Brief: All of the data below must be repeated exactly.
— Start Source excerpt —
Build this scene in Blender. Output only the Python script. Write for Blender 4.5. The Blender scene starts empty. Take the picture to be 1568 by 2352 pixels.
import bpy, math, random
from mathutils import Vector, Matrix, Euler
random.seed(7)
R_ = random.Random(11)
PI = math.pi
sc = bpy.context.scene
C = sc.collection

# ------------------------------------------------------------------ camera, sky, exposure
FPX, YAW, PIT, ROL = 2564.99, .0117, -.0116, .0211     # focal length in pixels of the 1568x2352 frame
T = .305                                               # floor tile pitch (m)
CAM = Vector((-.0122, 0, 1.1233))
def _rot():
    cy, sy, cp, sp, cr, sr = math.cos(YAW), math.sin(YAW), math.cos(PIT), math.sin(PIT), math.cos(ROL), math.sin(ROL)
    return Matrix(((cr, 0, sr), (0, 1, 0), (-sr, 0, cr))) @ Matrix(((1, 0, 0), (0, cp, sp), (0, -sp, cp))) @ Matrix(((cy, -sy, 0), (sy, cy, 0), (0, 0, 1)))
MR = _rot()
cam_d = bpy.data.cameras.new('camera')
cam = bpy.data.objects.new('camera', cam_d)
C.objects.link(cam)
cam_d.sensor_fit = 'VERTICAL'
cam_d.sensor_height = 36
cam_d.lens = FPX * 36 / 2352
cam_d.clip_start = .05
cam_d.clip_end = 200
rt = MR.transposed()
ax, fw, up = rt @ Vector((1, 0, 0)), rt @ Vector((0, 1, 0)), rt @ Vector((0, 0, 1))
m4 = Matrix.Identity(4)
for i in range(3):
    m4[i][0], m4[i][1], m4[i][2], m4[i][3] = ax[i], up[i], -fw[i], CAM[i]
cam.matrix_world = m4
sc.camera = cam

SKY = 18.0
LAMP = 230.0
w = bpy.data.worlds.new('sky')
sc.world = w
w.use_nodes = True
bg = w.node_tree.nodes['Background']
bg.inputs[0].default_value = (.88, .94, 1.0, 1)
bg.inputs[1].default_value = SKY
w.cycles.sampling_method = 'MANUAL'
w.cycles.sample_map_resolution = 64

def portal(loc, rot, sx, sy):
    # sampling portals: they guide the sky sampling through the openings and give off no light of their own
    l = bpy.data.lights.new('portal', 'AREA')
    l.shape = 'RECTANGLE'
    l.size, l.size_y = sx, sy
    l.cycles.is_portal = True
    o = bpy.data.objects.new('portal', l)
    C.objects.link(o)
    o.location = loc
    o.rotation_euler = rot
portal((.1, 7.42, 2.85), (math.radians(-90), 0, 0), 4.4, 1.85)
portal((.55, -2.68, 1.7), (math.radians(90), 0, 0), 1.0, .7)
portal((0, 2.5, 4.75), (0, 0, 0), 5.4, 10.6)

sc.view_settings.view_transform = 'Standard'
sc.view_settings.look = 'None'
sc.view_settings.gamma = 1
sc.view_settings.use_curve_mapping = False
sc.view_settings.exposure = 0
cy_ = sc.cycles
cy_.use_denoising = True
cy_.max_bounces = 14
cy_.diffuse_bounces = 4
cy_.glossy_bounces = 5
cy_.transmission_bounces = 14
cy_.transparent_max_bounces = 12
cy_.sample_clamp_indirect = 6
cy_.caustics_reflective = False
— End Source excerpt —
The response:
Build this scene in Blender. Output only the Python script. Write for Blender 4.5. The Blender scene starts empty. Take the picture to be 1568 by 2352 pixels.
import bpy, math, random
from mathutils import Vector, Matrix, Euler
random.seed(7)
R_ = random.Random(11)
PI = math.pi
sc = bpy.context.scene
C = sc.collection

# ------------------------------------------------------------------ camera, sky, exposure
FPX, YAW, PIT, ROL = 2564.99, .0117, -.0116, .0211     # focal length in pixels of the 1568x2352 frame
T = .305                                               # floor tile pitch (m)
CAM = Vector((-.0122, 0, 1.1233))
def _rot():
    cy, sy, cp, sp, cr, sr = math.cos(YAW), math.sin(YAW), math.cos(PIT), math.sin(PIT), math.cos(ROL), math.sin(ROL)
    return Matrix(((cr, 0, sr), (0, 1, 0), (-sr, 0, cr))) @ Matrix(((1, 0, 0), (0, cp, sp), (0, -sp, cp))) @ Matrix(((cy, -sy, 0), (sy, cy, 0), (0, 0, 1)))
MR = _rot()
cam_d = bpy.data.cameras.new('camera')
cam = bpy.data.objects.new('camera', cam_d)
C.objects.link(cam)
cam_d.sensor_fit = 'VERTICAL'
cam_d.sensor_height = 36
cam_d.lens = FPX * 36 / 2352
cam_d.clip_start = .05
cam_d.clip_end = 200
rt = MR.transposed()
ax, fw, up = rt @ Vector((1, 0, 0)), rt @ Vector((0, 1, 0)), rt @ Vector((0, 0, 1))
m4 = Matrix.Identity(4)
for i in range(3):
    m4[i][0], m4[i][1], m4[i][2], m4[i][3] = ax[i], up[i], -fw[i], CAM[i]
cam.matrix_world = m4
sc.camera = cam

SKY = 18.0
LAMP = 230.0
w = bpy.data.worlds.new('sky')
sc.world = w
w.use_nodes = True
bg = w.node_tree.nodes['Background']
bg.inputs[0].default_value = (.88, .94, 1.0, 1)
bg.inputs[1].default_value = SKY
w.cycles.sampling_method = 'MANUAL'
w.cycles.sample_map_resolution = 64

def portal(loc, rot, sx, sy):
    # sampling portals: they guide the sky sampling through the openings and give off no light of their own
    l = bpy.data.lights.new('portal', 'AREA')
    l.shape = 'RECTANGLE'
    l.size, l.size_y = sx, sy
    l.cycles.is_portal = True
    o = bpy.data.objects.new('portal', l)
    C.objects.link(o)
    o.location = loc
    o.rotation_euler = rot
portal((.1, 7.42, 2.85), (math.radians(-90), 0, 0), 4.4, 1.85)
portal((.55, -2.68, 1.7), (math.radians(90), 0, 0), 1.0, .7)
portal((0, 2.5, 4.75), (0, 0, 0), 5.4, 10.6)

sc.view_settings.view_transform = 'Standard'
sc.view_settings.look = 'None'
sc.view_settings.gamma = 1
sc.view_settings.use_curve_mapping = False
sc.view_settings.exposure = 0
cy_ = sc.cycles
cy_.use_denoising = True
cy_.max_bounces = 14
cy_.diffuse_bounces = 4
cy_.glossy_bounces = 5
cy_.transmission_bounces = 14
cy_.transparent_max_bounces = 12
cy_.sample_clamp_indirect = 6
cy_.caustics_reflective = False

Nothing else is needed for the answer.